Officials representing 10 districts considered vulnerable gathered in Accra for the most recent VRA-Greater Accra Regional Coordinating Council workshop, where they assessed the Emergency Preparedness Plan—EPP for short—designed for dam emergencies, as well as the Environmental Management Plan covering communities impacted by hydroelectric activity.

Greater Accra Regional Minister Linda Obenewaa Akweley Ocloo described the yearly engagement as an effort to strengthen local capacity, put response systems through their paces and shield communities. “This focus is critical,” she said. The region remains committed, Ocloo added, to making sure “lives and property are protected.” Graphic Online

VRA senior engineer Akosua Owusu-Efaa pointed to two key scenarios in the plan: controlled spillage—a managed release of extra water from the reservoir—and the risk of a dam break. According to Owusu-Efaa, the strategy relies on hydrological and meteorological data, daily inspections of the dam, and a three-phase emergency classification that escalates from minor events up to evacuation.

Abdul Noor Wahab, director for Water Resources and Renewable Energy at VRA, described the plan as an early warning system that spells out what local authorities, security services, and other responders must do in an emergency.
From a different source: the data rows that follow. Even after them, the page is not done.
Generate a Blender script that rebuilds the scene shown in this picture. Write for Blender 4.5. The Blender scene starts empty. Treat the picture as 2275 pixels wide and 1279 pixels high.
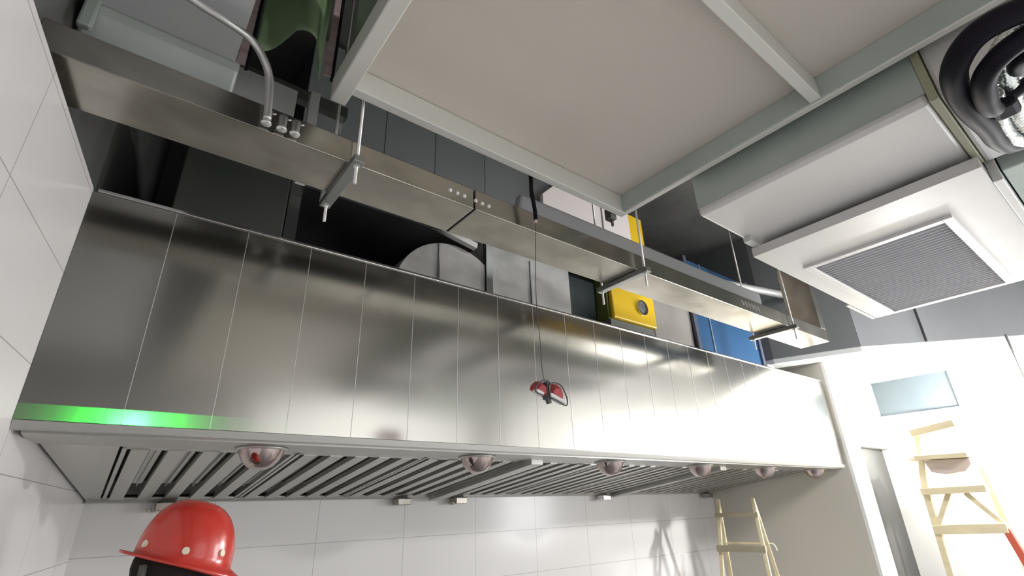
import bpy, bmesh, math, random
from mathutils import Vector, Matrix
random.seed(7)
C = bpy.context.scene.collection
S = bpy.context.scene

# ------------------------------------------------------------------ camera
F_PX, W_PX = 1127.07, 2275.0
cam_data = bpy.data.cameras.new('camera')
cam_data.sensor_fit = 'HORIZONTAL'
cam_data.sensor_width = 36.0
cam_data.lens = 36.0 * F_PX / W_PX
cam_data.clip_start = 0.01
cam = bpy.data.objects.new('camera', cam_data)
C.objects.link(cam)
RT = Vector((0.79016411, -0.61209381, -0.0313345))
DN = Vector((0.22188437, 0.3333437, -0.9163238))
FW = Vector((0.57132128, 0.71709354, 0.39921027))
M = Matrix((( RT.x, -DN.x, -FW.x, 0.0),
            ( RT.y, -DN.y, -FW.y, 0.0),
            ( RT.z, -DN.z, -FW.z, 1.75),
            (0, 0, 0, 1)))
cam.matrix_world = M
S.camera = cam

# ------------------------------------------------------------------ world, lights, exposure
world = bpy.data.worlds.new('world')
S.world = world
world.use_nodes = True
world.node_tree.nodes['Background'].inputs[0].default_value = (0.9, 0.95, 1.0, 1)
world.node_tree.nodes['Background'].inputs[1].default_value = 0.15
S.view_settings.view_transform = 'Standard'
S.view_settings.look = 'None'
S.view_settings.gamma = 1.0
S.view_settings.exposure = 0.57

def area_light(name, loc, target, power, sx, sy, color=(1, 1, 1), spread=180):
    d = bpy.data.lights.new(name, 'AREA')
    d.shape = 'RECTANGLE'; d.size = sx; d.size_y = sy
    d.energy = power; d.color = color; d.spread = math.radians(spread)
    o = bpy.data.objects.new(name, d); C.objects.link(o)
    o.location = loc
    o.rotation_euler = (Vector(target) - Vector(loc)).to_track_quat('-Z', 'Y').to_euler()
    return o

# unseen fill lights added behind the photographer, at the right-hand wall and overhead
area_light('rear_fill_light', (3.2, -4.1, 1.65), (3.0, 0, 1.5), 17, 3.2, 3.0, (0.99, 0.985, 1.0))
area_light('side_fill_light', (5.54, -0.75, 1.95), (0.0, -0.4, 1.9), 58, 1.7, 1.4, (0.99, 0.985, 1.0))
area_light('overhead_fill_light', (3.3, -2.3, 3.88), (3.1, -2.3, 0), 232, 1.6, 0.4, (0.99, 0.985, 1.0))

# green laser level behind the photographer: a thin fan of light along the hood's lower edge
gd = bpy.data.lights.new('laser_level_beam', 'SPOT')
gd.energy = 30; gd.color = (0.02, 1.0, 0.05); gd.spot_size = math.radians(40); gd.spot_blend = 0.2; gd.shadow_soft_size = 0.001
gd.use_nodes = True
_nt = gd.node_tree
_em = _nt.nodes['Emission']
_tc = _nt.nodes.new('ShaderNodeTexCoord'); _sp = _nt.nodes.new('ShaderNodeSeparateXYZ')
_dv = _nt.nodes.new('ShaderNodeMath'); _dv.operation = 'DIVIDE'
_ab = _nt.nodes.new('ShaderNodeMath'); _ab.operation = 'ABSOLUTE'
_lt = _nt.nodes.new('ShaderNodeMath'); _lt.operation = 'LESS_THAN'; _lt.inputs[1].default_value = 0.0066
_nt.links.new(_tc.outputs['Normal'], _sp.inputs[0]); _nt.links.new(_sp.outputs[1], _dv.inputs[0]); _nt.links.new(_sp.outputs[2], _dv.inputs[1])
_nt.links.new(_dv.outputs[0], _ab.inputs[0]); _nt.links.new(_ab.outputs[0], _lt.inputs[0]); _d2 = _nt.nodes.new('ShaderNodeMath'); _d2.operation = 'DIVIDE'; _a2 = _nt.nodes.new('ShaderNodeMath'); _a2.operation = 'ABSOLUTE'
_mr = _nt.nodes.new('ShaderNodeMapRange'); _mr.inputs[1].default_value = 0.095; _mr.inputs[2].default_value = 0.175; _mr.inputs[3].default_value = 1.0; _mr.inputs[4].default_value = 0.0
_mu = _nt.nodes.new('ShaderNodeMath'); _mu.operation = 'MULTIPLY'
_nt.links.new(_sp.outputs[0], _d2.inputs[0]); _nt.links.new(_sp.outputs[2], _d2.inputs[1]); _nt.links.new(_d2.outputs[0], _a2.inputs[0]); _nt.links.new(_a2.outputs[0], _mr.inputs[0])
_nt.links.new(_lt.outputs[0], _mu.inputs[0]); _nt.links.new(_mr.outputs[0], _mu.inputs[1]); _nt.links.new(_mu.outputs[0], _em.inputs['Strength'])
go = bpy.data.objects.new('laser_level_beam', gd); C.objects.link(go)
go.location = (0.14, -1.2, 2.38)
go.rotation_euler = (Vector((0.14, 1.7, 2.004)) - go.location).to_track_quat('-Z', 'Y').to_euler()

# ------------------------------------------------------------------ materials
def mat(name, col, rough=0.5, metal=0.0, spec=0.5, noise=None, bump=None, aniso=0.0, coat=0.0):
    """noise=(scale xyz, amount): slight tonal variation; bump=(scale xyz, strength)"""
    m = bpy.data.materials.new(name); m.use_nodes = True
    nt = m.node_tree; b = nt.nodes['Principled BSDF']
    b.inputs['Base Color'].default_value = (*col, 1)
    b.inputs['Roughness'].default_value = rough
    b.inputs['Metallic'].default_value = metal
    b.inputs['Specular IOR Level'].default_value = spec
    b.inputs['Anisotropic'].default_value = aniso
    b.inputs['Coat Weight'].default_value = coat
    if noise or bump:
        tc = nt.nodes.new('ShaderNodeTexCoord')
    if noise:
        mp = nt.nodes.new('ShaderNodeMapping'); mp.inputs['Scale'].default_value = noise[0]
        n = nt.nodes.new('ShaderNodeTexNoise'); n.inputs['Scale'].default_value = 1.0; n.inputs['Detail'].default_value = 5
        nt.links.new(tc.outputs['Object'], mp.inputs[0]); nt.links.new(mp.outputs[0], n.inputs['Vector'])
        r = nt.nodes.new('ShaderNodeValToRGB')
        a = noise[1]
        r.color_ramp.elements[0].position = 0.3; r.color_ramp.elements[1].position = 0.7
        r.color_ramp.elements[0].color = tuple(c * (1 - a) for c in col) + (1,)
        r.color_ramp.elements[1].color = tuple(min(1, c * (1 + a)) for c in col) + (1,)
        nt.links.new(n.outputs['Fac'], r.inputs[0]); nt.links.new(r.outputs[0], b.inputs['Base Color'])
    if bump:
        mp = nt.nodes.new('ShaderNodeMapping'); mp.inputs['Scale'].default_value = bump[0]
        n = nt.nodes.new('ShaderNodeTexNoise'); n.inputs['Scale'].default_value = 1.0; n.inputs['Detail'].default_value = 3
        nt.links.new(tc.outputs['Object'], mp.inputs[0]); nt.links.new(mp.outputs[0], n.inputs['Vector'])
        bp = nt.nodes.new('ShaderNodeBump'); bp.inputs['Strength'].default_value = bump[1]; bp.inputs['Distance'].default_value = 0.01
        nt.links.new(n.outputs['Fac'], bp.inputs['Height']); nt.links.new(bp.outputs[0], b.inputs['Normal'])
    return m

def tile_mat(name, col, grout, tw, th, ou, oz, axis, rough=0.18):
    """stack-bonded tiles; axis 0: u = X, 1: u = Y (object coordinates = world)"""
    m = bpy.data.materials.new(name); m.use_nodes = True
    nt = m.node_tree; b = nt.nodes['Principled BSDF']
    tc = nt.nodes.new('ShaderNodeTexCoord'); sep = nt.nodes.new('ShaderNodeSeparateXYZ')
    nt.links.new(tc.outputs['Object'], sep.inputs[0])
    def line(sock, size, off, wid):
        s = nt.nodes.new('ShaderNodeMath'); s.operation = 'SUBTRACT'; s.inputs[1].default_value = off - size * 40 - size / 2
        nt.links.new(sock, s.inputs[0])
        d = nt.nodes.new('ShaderNodeMath'); d.operation = 'DIVIDE'; d.inputs[1].default_value = size
        nt.links.new(s.outputs[0], d.inputs[0])
        f = nt.nodes.new('ShaderNodeMath'); f.operation = 'FRACT'; nt.links.new(d.outputs[0], f.inputs[0])
        h = nt.nodes.new('ShaderNodeMath'); h.operation = 'SUBTRACT'; h.inputs[1].default_value = 0.5
        nt.links.new(f.outputs[0], h.inputs[0])
        a = nt.nodes.new('ShaderNodeMath'); a.operation = 'ABSOLUTE'; nt.links.new(h.outputs[0], a.inputs[0])
        g = nt.nodes.new('ShaderNodeMath'); g.operation = 'LESS_THAN'; g.inputs[1].default_value = wid / size / 2
        nt.links.new(a.outputs[0], g.inputs[0])
        return g.outputs[0]
    l1 = line(sep.outputs[axis], tw, ou, 0.0028); l2 = line(sep.outputs[2], th, oz, 0.0028)
    mx = nt.nodes.new('ShaderNodeMath'); mx.operation = 'MAXIMUM'
    nt.links.new(l1, mx.inputs[0]); nt.links.new(l2, mx.inputs[1])
    mix = nt.nodes.new('ShaderNodeMix'); mix.data_type = 'RGBA'
    mix.inputs[6].default_value = (*col, 1); mix.inputs[7].default_value = (*grout, 1)
    nt.links.new(mx.outputs[0], mix.inputs[0]); nt.links.new(mix.outputs[2], b.inputs['Base Color'])
    b.inputs['Roughness'].default_value = rough
    bp = nt.nodes.new('ShaderNodeBump'); bp.inputs['Strength'].default_value = 0.3; bp.inputs['Distance'].default_value = 0.002; bp.invert = True
    nt.links.new(mx.outputs[0], bp.inputs['Height']); nt.links.new(bp.outputs[0], b.inputs['Normal'])
    return m

def emit_mat(name, col, strength):
    m = bpy.data.materials.new(name); m.use_nodes = True
    nt = m.node_tree; b = nt.nodes['Principled BSDF']
    b.inputs['Base Color'].default_value = (*col, 1)
    b.inputs['Emission Color'].default_value = (*col, 1)
    b.inputs['Emission Strength'].default_value = strength
    return m

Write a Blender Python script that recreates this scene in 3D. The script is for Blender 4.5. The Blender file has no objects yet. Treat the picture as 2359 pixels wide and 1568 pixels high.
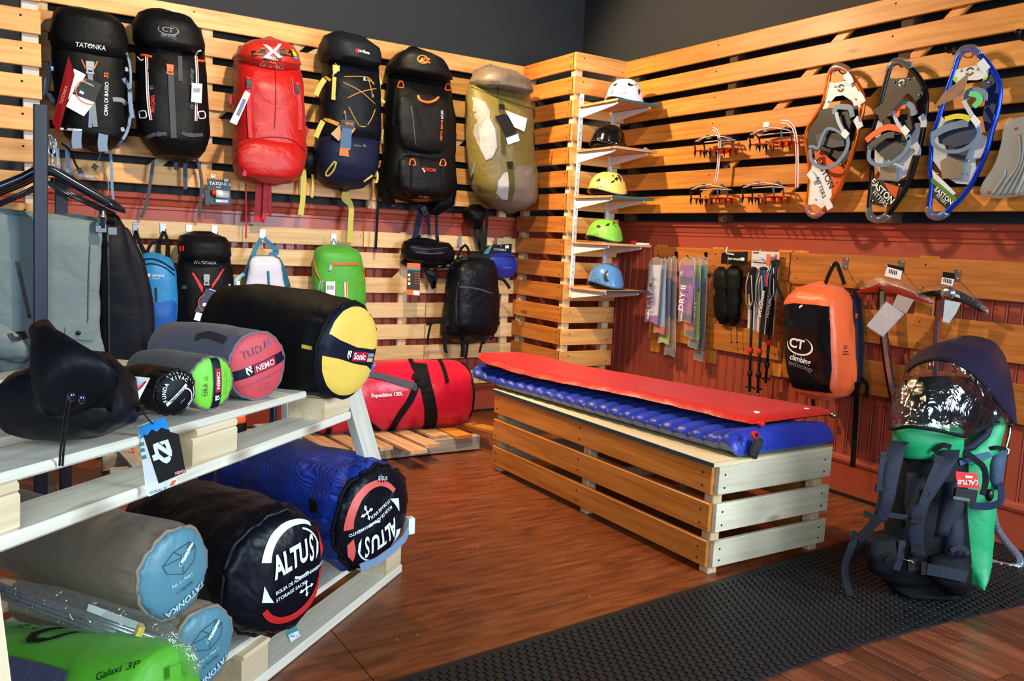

Public engagement, he added, is still key—communities need to understand what to do if there’s a spillage.

Kenneth Kabu Kofi Kanor, Ada East District Chief Executive, flagged mounting risks as unauthorized development keeps pushing into waterways. Officials have counted over 2,000 illegal structures lining riverbanks—most lacking proper permits. Enforcement options are on the table, including demolition and taking legal steps to overturn approvals that shouldn’t have been granted.

“Most of the structures you see today do not have permits,” Kanor said. A 50-metre riverbank buffer, he noted, has been routinely flouted. So far, the assembly has stopped roughly 28 projects in sensitive zones—Ramsar sites, island communities among them. Graphic Online

Execution remains the sticking point. Warning systems, updated maps, and community workshops won’t protect people if assemblies don’t enforce buffer zones, courts stall, or alerts arrive too late. Works, Housing and Water Resources Minister Kenneth Gilbert Adjei has issued a caution to developers eyeing wetland reclamation and construction, stressing that assemblies granting permits for protected wetlands are now under the microscope.

A communications gap remains. At a prior VRA event, officials flagged that some locals were unsure where their safe havens actually were. The authority also made it clear: compensation won’t cover illegal structures built in flood zones. “Many people do not even know what safe havens are in their communities,” Owusu-Efaa said. MyJoyOnline

Competitive dynamics matter, but the main players here are clear: VRA stays at the core, since Akosombo and Kpong are inside its hydro network. Ghana Grid Company’s job is transmission. Bui Power Authority runs the 404-MW Bui Generating Station over on the Black Volta—distinct from VRA’s assets. When it comes to this flood drill, most of the responsibility falls to VRA, NADMO, and the district assemblies—not the other power agencies.

VRA claims its emergency plan lays out how it coordinates with downstream stakeholders when flooding can’t be prevented, saying communities are alerted whenever spill volumes shift. Now comes the real test: Can those warnings, land-use rules, and evacuation strategies actually match the pace of the rains, unapproved building, and the next jump in reservoir levels?